Siguiendo a Borges cuando dice que “Todo lenguaje es un alfabeto de símbolos cuyo ejercicio presupone un pasado que los interlocutores comparten” (El Aleph, pág. 259 – año 1949), se logra establecer y entender que la interpretación, es la acción de transferir a la actualidad, el sentido preciso de las declaraciones de voluntad que las partes tuvieron en el pasado.
Si bien tal interpretación es muchas veces objeto de pronunciamiento judicial, las partes son las que resultan ser quienes están en mejores condiciones para establecer e implantar el sentido de lo que acordaron.
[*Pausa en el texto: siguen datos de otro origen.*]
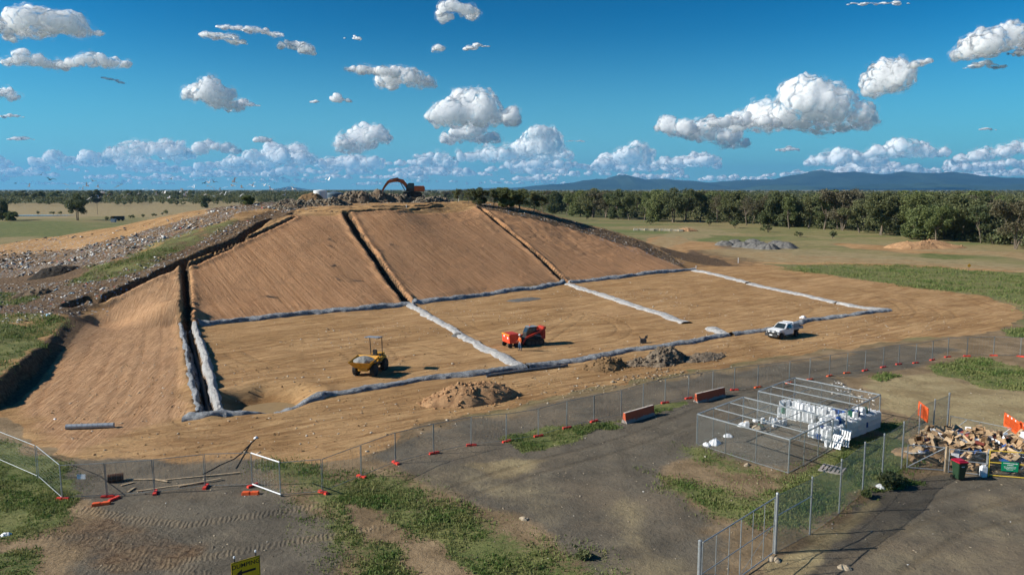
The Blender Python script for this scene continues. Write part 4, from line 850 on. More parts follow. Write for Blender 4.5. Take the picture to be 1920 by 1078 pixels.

Tal conducta dentro del vínculo, es la llamada interpretación auténtica, que toma su denominación en orden a que son actores de aquella, quienes establecieron la dirección de las declaraciones de voluntad.
La integración en tanto, es la actividad dentro de la ejecución del convenio, que sobreviene ante la ausencia de una regulación concreta que impide por ello, contar con la debida certeza.
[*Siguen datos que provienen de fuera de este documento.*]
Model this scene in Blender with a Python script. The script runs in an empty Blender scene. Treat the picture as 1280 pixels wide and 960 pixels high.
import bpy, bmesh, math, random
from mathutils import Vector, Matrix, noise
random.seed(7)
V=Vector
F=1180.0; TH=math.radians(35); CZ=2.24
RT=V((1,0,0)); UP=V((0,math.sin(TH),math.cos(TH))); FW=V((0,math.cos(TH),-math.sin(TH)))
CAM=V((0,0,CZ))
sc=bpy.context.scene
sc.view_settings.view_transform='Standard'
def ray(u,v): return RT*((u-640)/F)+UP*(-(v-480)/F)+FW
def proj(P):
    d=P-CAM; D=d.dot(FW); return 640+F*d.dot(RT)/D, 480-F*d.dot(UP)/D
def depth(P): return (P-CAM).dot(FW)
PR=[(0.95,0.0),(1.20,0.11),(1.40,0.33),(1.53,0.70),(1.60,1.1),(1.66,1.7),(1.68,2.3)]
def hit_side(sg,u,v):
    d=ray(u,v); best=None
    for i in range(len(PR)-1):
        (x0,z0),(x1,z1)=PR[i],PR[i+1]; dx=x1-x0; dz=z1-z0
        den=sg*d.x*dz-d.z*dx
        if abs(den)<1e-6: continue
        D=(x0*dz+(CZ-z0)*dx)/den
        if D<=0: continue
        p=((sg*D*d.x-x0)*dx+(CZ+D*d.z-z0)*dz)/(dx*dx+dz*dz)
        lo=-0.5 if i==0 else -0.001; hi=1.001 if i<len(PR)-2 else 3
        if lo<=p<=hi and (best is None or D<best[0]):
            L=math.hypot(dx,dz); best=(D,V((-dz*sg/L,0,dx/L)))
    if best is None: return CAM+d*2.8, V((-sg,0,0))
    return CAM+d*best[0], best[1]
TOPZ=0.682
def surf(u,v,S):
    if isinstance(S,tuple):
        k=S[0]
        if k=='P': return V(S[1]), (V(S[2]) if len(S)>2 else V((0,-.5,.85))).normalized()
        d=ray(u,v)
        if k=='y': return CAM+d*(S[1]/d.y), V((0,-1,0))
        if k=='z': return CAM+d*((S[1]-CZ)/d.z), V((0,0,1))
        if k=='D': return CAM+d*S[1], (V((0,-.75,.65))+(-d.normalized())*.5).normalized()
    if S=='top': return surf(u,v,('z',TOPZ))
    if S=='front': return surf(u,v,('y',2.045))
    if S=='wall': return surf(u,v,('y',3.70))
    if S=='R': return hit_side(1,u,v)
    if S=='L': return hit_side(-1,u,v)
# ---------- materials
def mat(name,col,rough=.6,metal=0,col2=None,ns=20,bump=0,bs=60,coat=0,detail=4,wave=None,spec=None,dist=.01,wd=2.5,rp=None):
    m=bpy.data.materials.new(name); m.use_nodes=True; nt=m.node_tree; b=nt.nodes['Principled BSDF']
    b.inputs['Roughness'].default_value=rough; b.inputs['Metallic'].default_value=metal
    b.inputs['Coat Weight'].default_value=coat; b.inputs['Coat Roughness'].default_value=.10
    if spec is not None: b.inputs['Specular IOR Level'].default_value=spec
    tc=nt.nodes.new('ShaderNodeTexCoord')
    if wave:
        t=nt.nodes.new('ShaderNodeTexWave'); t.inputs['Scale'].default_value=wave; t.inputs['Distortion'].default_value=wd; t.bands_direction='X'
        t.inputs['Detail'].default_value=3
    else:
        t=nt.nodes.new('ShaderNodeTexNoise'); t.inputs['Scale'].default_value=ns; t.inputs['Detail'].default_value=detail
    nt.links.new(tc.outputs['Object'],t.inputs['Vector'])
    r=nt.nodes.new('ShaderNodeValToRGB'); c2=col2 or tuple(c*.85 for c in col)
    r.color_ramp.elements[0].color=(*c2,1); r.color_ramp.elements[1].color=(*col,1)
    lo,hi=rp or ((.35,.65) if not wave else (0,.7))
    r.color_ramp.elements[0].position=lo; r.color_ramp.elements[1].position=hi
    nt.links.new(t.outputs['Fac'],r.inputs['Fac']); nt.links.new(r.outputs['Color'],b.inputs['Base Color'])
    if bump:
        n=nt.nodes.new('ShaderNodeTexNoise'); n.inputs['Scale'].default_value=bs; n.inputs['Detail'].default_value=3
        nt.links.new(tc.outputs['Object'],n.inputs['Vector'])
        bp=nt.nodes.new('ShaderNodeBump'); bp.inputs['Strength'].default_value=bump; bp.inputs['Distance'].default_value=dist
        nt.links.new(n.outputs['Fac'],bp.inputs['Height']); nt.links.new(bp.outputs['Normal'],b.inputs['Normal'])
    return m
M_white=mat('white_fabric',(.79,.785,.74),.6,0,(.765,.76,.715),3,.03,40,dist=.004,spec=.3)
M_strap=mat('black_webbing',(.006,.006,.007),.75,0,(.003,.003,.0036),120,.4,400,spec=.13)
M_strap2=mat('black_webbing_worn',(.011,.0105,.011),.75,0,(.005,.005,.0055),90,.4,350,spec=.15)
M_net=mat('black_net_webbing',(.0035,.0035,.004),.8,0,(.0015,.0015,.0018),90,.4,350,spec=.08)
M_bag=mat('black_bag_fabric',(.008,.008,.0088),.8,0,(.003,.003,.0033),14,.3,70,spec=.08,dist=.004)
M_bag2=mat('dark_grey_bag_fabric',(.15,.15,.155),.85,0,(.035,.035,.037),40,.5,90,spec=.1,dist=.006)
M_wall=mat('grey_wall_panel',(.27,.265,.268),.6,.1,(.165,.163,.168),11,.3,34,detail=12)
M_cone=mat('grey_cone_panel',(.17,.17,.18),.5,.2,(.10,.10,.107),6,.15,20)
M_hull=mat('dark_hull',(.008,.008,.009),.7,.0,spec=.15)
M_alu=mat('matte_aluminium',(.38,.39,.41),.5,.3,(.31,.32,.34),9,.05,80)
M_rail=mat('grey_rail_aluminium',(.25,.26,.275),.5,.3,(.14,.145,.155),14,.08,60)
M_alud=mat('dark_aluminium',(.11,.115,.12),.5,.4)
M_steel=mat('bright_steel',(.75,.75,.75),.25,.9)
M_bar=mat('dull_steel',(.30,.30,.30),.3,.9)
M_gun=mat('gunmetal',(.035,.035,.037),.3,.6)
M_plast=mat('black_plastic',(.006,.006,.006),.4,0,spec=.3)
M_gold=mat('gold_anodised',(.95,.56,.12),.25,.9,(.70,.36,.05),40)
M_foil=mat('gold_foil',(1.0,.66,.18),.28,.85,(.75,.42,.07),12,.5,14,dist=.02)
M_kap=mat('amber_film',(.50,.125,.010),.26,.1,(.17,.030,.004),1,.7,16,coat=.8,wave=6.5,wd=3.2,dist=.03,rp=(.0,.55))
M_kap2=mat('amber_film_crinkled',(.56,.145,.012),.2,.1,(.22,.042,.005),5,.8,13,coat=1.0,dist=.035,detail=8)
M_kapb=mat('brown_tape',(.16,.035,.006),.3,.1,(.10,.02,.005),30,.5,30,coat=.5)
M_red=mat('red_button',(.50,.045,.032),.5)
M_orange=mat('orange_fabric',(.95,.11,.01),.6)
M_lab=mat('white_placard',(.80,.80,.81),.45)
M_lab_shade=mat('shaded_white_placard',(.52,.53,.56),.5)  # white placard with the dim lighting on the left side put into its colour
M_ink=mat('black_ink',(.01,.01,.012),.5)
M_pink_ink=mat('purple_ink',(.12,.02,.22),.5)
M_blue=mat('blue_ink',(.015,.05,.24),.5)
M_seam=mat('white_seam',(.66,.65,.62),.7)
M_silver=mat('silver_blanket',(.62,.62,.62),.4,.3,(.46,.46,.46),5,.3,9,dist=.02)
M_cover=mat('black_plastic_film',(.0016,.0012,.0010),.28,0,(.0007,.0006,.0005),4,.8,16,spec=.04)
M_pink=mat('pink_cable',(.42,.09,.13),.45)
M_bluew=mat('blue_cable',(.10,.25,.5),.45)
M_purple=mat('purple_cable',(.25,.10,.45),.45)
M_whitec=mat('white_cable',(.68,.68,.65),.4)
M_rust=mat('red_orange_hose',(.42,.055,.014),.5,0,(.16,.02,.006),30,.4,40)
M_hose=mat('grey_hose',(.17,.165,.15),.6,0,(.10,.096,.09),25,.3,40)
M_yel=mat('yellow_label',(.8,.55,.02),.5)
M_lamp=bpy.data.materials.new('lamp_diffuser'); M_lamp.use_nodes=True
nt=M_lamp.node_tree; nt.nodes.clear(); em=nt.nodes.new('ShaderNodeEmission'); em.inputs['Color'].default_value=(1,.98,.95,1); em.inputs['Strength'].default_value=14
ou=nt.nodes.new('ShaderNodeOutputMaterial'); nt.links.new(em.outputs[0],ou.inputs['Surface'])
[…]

En efecto, trayendo una síntesis conceptual práctica se dirá que “…la integración es una reconstrucción objetiva de la relación contractual (…) porque es muy raro que las partes al celebrar el contrato tengan presente todas las consecuencias, alcances y efectos que va a tener el mismo convenio, por lo que es indispensable integrar el acuerdo completando con normas supletorias establecidas por el legislador, las omisiones que las cláusulas convenidas por las partes hubieren dejado…” (Sanchez Medal, De los Contratos Civiles- pág.79).
En los hechos, será entonces vincular en sintonía dos variables esto es, instalar el derecho aplicable accesoriamente que resuelve la omisión surgida, y que tal actividad remita a la naturaleza jurídica del contrato por cuanto es esta, la que determina la norma supletoria que le debe ser aplicable al caso.
La doctrina sobre la materia es pacífica al reconocer que la actividad de integración finca en cuatro principios rectores que no deben conmoverse, ya fuere ésta ejercitada por las partes, por terceros y, con más razón cuando provenga desde la jurisdicción. Tales son la búsqueda de la verdad, la buena fe, la igual consideración entre los contratantes y la equivalencia de las prestaciones.
La preservación del sinalagma contractual por el ejercicio de la interpretación e integración, encuentra resguardo en el art. 1071 -2da. parte- del Cód. Civil cuando sostiene que “La ley no ampara el ejercicio abusivo de los derechos. Se considera tal al que contraríe los fines que aquella tuvo en miras al reconocerlos o al que exceda los límites impuestos por la buena fe, la moral y las buenas costumbres”.
También por el art. 1198 –primera parte- del Cód. Civil que regula “Los contratos deben celebrarse, interpretarse y ejecutarse de buena fe y de acuerdo con lo que verosímilmente las partes entendieron o pudieron entender, obrando con cuidado y previsión…”
La articulación de estas normas es-por caso y a título de ejemplo- un camino habitual de interpretación e integración aplicable a los contratos.